CAC Is a Business Metric—Not Just a Marketing One

CAC can be a useful metric for evaluating channels, but it can also be a trap for growth marketers. After all, CAC naturally rises as the volume of customers increases. “If growth is the goal, you can’t say that the lower the CAC is, the better,” pointed out Tyler Elliston, founder and marketing strategist at Right Side Up. “It’s like running—you can train with a long run for endurance or track work for speed. You can’t do both at the same time.”

Elliston recommends viewing CAC more holistically as a company-wide metric that offers insight into not just marketing efficiency, but also customer satisfaction, product quality, and other cross-functional variables.

Events Can Deliver Bang for the Buck—Even on a Budget

You can’t beat face-to-face contact for establishing credibility in a competitive space. When Sedai VP of Growth and Product Marketing John Jamie found traditional channels like pay-per-click and SEO overcrowded with incumbents, he turned to trade shows to build relationships and influence customer decisions.

Even with a small booth, simple tactics like clever giveaways (Sedai offered a Lego set as a prize) can be highly effective. In fact, one small event produced seven meetings and $500,000 in pipeline. “We spent a couple thousand dollars on travel, so we got a 200-to-one return,” said Jamie. In addition, the company’s own conferences featuring high-profile speakers have helped build its credibility and generate social and thought leadership content.

Jamie’s experience echoes the findings of the 2024 Norwest Marketing & Sales Benchmark Report. Previewed at our summit, the report found trade shows particularly popular and effective for generating brand awareness for high-growth companies.

AI Can Help—Sometimes

No event (or blog) these days would be complete without at least mentioning AI. What are our marketing leaders learning about the capabilities and possibilities of AI in marketing?

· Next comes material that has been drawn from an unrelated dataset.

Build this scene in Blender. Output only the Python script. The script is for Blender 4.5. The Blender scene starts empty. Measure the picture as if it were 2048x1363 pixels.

Sajag Chikarsal, vice president of marketing at Celona, has used a Gen AI voice tool to turn presentations into podcasts—and then translate them into multiple languages. “The speed at which you can scale content and the quality of output is just amazing,” he said.

“Humans are still better writers and designers,” said Chris Golec, founder and CEO at Channel99. “But in marketing operations, AI will be much better at synthesizing information about trends and performance nuances to predict the future. All those legacy attribution models haven’t worked. So that’s a huge opportunity.”

Drew Sechrist, co-founder and CEO at Connect the Dots, highlighted the importance of focusing on the data that drives value for your business rather than reinventing the entire AI wheel. “We’re not going to go build our own foundational model,” he said. “That means we need to pump in all the data that an existing model needs to be able to do the thing we need it to do. What we need right now are plumbers.”

Thanks again to all the speakers, attendees, and Norwest team members who made our 2024 Growth Marketing Summit such a wonderful event. We can’t wait to learn from our leaders again next year!